In this 2020 ad, Mr. Peanut falls to his death (he later comes back as a baby).

In addition to encouraging people to tune in, the campaigns actually take some pressure off the commercial itself, said Tim Calkins, a marketing professor at Northwestern University’s Kellogg School of Management.

“The Super Bowl is a very cluttered time,” he said. People get invested in the game, leave the room, scroll through their phones, chat with their friends. They may turn the TV off before some ads even air.

By hedging with an online campaign, itself designed to get people thinking about the brand, “you go into [the Super Bowl] with a much lower risk profile,” Calkins said.

Companies that release ads ahead of time can also gauge the public’s reaction. If it’s negative, they can make changes. GoDaddy, for example, pulled a 2015 ad about a puppy getting sold online after animal rights activists and others criticized the spot, and was able to replace it with a different commercial.

Everybody’s doing it

The popularity of the strategy means companies have to do even more to stand out.

“As soon as something works, everybody copies it, and then it no longer works quite so well.” That’s what was happening “in the run up to the Superbowl,” Calkins said.

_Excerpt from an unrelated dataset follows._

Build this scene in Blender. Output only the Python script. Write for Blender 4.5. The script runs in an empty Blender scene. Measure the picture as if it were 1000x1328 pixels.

Plus, hyping the commercials raises already-high expectations, noted Charles R. Taylor professor of marketing at the Villanova School of Business. A disappointing ad can weaken the rest of the campaign and chalk up a very expensive loss.

“If [the ad] just kind of blends into the background, it risks derailing your strategy,” he said.

The social campaigns themselves have to be effective, as well. M&M’s got a lot of people talking when it said it would put its spokescandies on pause. But few people were talking about Ma&Ya’s, or the characters’ search for alternate employment or hobbies.

And the campaign failed to address that initial claim from the company, that the spokescandies were too polarizing, which many saw as a capitulation to those accusations of the brand being too “woke.” In a press release, M&M’s parent company Mars said it was giving more grants to “change-making women” than it had announced as part of its Women’s Day campaign.

“They failed to engage us in the story, but they have caught our attention based on a crisis,” USC Annenberg’s North said of the candy brand’s social campaign. “I’m not sure if that’s such a positive move.”